PROBLEM REQUIREMENTS: Working from the top of the listing below, retype each line through the line containing "per-vertex uv, age", both included, with no pictures.

▬▬▬

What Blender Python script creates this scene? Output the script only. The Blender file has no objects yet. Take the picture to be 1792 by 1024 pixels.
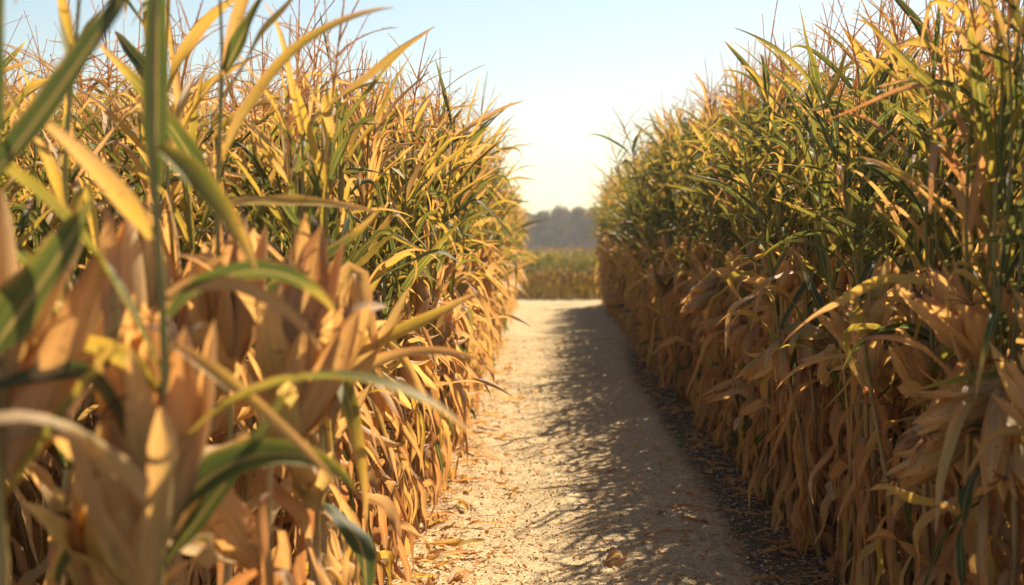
import bpy, math
import numpy as np
from mathutils import Vector

PI = math.pi
R = math.radians
scene = bpy.context.scene
COL = scene.collection

# ------------------------------------------------------------------ constants
CAM_H = 1.5
FPX = 2200.0                      # focal length in pixels of the 1792 px wide photograph
SUN_AZ, SUN_EL = R(28), R(43.5)      # azimuth measured from +Y towards +X


def left_edge(y):
    return -0.55 + 0.018 * y


def right_edge(y):
    return 1.15 + 0.038 * y


# ------------------------------------------------------------------ mesh helpers
class Geo:
    """quads + per-vertex uv, age and per-face material index"""

    def __init__(self):
        self.V, self.F, self.U, self.A, self.M = [], [], [], [], []
        self.n = 0

    def add(self, V, F, U, A, m=0):
        V = np.asarray(V, float).reshape(-1, 3)
        F = np.asarray(F, int).reshape(-1, 4)
        self.V.append(V)
        self.F.append(F + self.n)
        self.U.append(np.asarray(U, float).reshape(-1, 2))
        self.A.append(np.asarray(A, float).reshape(-1))
        self.M.append(np.full(len(F), m, int))
        self.n += len(V)
        return self

    def arrays(self):
        return (np.concatenate(self.V), np.concatenate(self.F), np.concatenate(self.U),
                np.concatenate(self.A), np.concatenate(self.M))


def mesh_from(name, arr, mats, smooth=True):
    V, F, U, A, M = arr
    me = bpy.data.meshes.new(name)
    nv, nf = len(V), len(F)
    me.vertices.add(nv)
    me.vertices.foreach_set('co', V.astype(np.float32).ravel())
    me.loops.add(nf * 4)
    me.loops.foreach_set('vertex_index', F.astype(np.int32).ravel())
    me.polygons.add(nf)
    me.polygons.foreach_set('loop_start', (np.arange(nf) * 4).astype(np.int32))
    me.polygons.foreach_set('material_index', M.astype(np.int32))
    me.polygons.foreach_set('use_smooth', np.full(nf, smooth, dtype=bool))
    uv = me.uv_layers.new(name='UVMap')
    uv.data.foreach_set('uv', U[F.ravel()].astype(np.float32).ravel())
    at = me.attributes.new('age', 'FLOAT', 'POINT')
    at.data.foreach_set('value', A.astype(np.float32))
    for m in mats:
        me.materials.append(m)
    me.update(calc_edges=True)
    return me


def link(name, data, parent=None):
    o = bpy.data.objects.new(name, data)
    COL.objects.link(o)
    if parent is not None:
        o.parent = parent
    return o


def tag(o, label=None, cat=None, group=None, kind=None):
    if label:
        o['label'] = label
    if cat:
        o['category'] = cat
    if group:
        o['group'] = group
    if kind:
        o['kind'] = kind
    return o


def grid_faces(nr, nc, wrap=False):
    r = np.arange(nr - 1)[:, None]
    c = np.arange(nc if wrap else nc - 1)[None, :]
    c2 = (c + 1) % nc
    return np.stack([r * nc + c, r * nc + c2, (r + 1) * nc + c2, (r + 1) * nc + c], -1).reshape(-1, 4)


def sm(x):
    x = np.clip(x, 0, 1)
    return x * x * (3 - 2 * x)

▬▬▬

ANSWER TO THIS EXERCISE:
What Blender Python script creates this scene? Output the script only. The Blender file has no objects yet. Take the picture to be 1792 by 1024 pixels.
import bpy, math
import numpy as np
from mathutils import Vector

PI = math.pi
R = math.radians
scene = bpy.context.scene
COL = scene.collection

# ------------------------------------------------------------------ constants
CAM_H = 1.5
FPX = 2200.0                      # focal length in pixels of the 1792 px wide photograph
SUN_AZ, SUN_EL = R(28), R(43.5)      # azimuth measured from +Y towards +X


def left_edge(y):
    return -0.55 + 0.018 * y


def right_edge(y):
    return 1.15 + 0.038 * y


# ------------------------------------------------------------------ mesh helpers
class Geo:
    """quads + per-vertex uv, age and per-face material index"""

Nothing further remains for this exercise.